The new tapestry will be called "Combs of our Ancestors," based off an illustration of ancient Inuit combs recently dug out of an archaeological site. It has taken more than two months to complete on the weave on the shop's largest loom, requiring several weavers to work at once in close co-ordination.

Through an interpreter, Etuangat said even though she's been weaving for 34 years it doesn't seem like it's been that long. She is grateful to her co-workers for being nice to her and helping her out, even when days are difficult.

Etuangat stressed the challenging nature of tapestry-weaving, especially when you are new to the craft. She would encourage young people with an interest to try it out, but warned that beginning weavers would have to tough it out at first, until they are skilled enough to produce good tapestries.

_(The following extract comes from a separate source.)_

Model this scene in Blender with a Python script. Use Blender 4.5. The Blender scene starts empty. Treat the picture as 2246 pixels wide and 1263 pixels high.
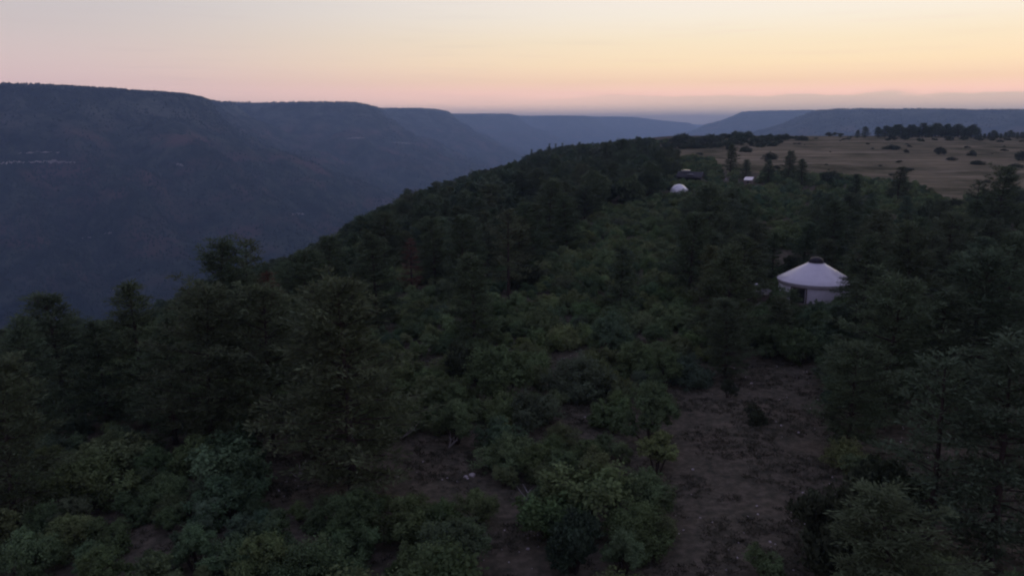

Etuangat recalled the first tapestry she ever weaved, a a small tapestry of a bird with many feathers. She wasn't satisfied with the way it came out, so she had to take it apart and redo it.

Tapestry-weaving is a complex art. It begins with an artist's drawing or "cartoon," which the finished tapestry will duplicate. Weavers expand the drawing and carefully select the coloured yarns they will use for each section of the finished product. The vertical warp threads hold the tapestry together, and the horizontal, coloured weft threads give the tapestry the image of the cartoon.

Etuangat and Keenainak were both born in camps in Cumberland Sound before their families settled in the new permanent hamlet of Pangnirtung. Their families included traditional crafters such as carvers and seamstresses. Before discovering tapestry-weaving both women were skilled at traditional Inuit tailoring, sewing parkas, kamiks, blankets and amautit.

In the 1970s the federal government sent artisans and craftspeople of many disciplines to small communities and Pangnirtung was chosen to try out tapestry-weaving. Since then the program has devolved to the government of the Northwest Territories and then to Nunavut.

It was through this program, now administered through the Uqqurmiut Centre for Arts and Crafts, that Keenainak and Etuangat learned their craft.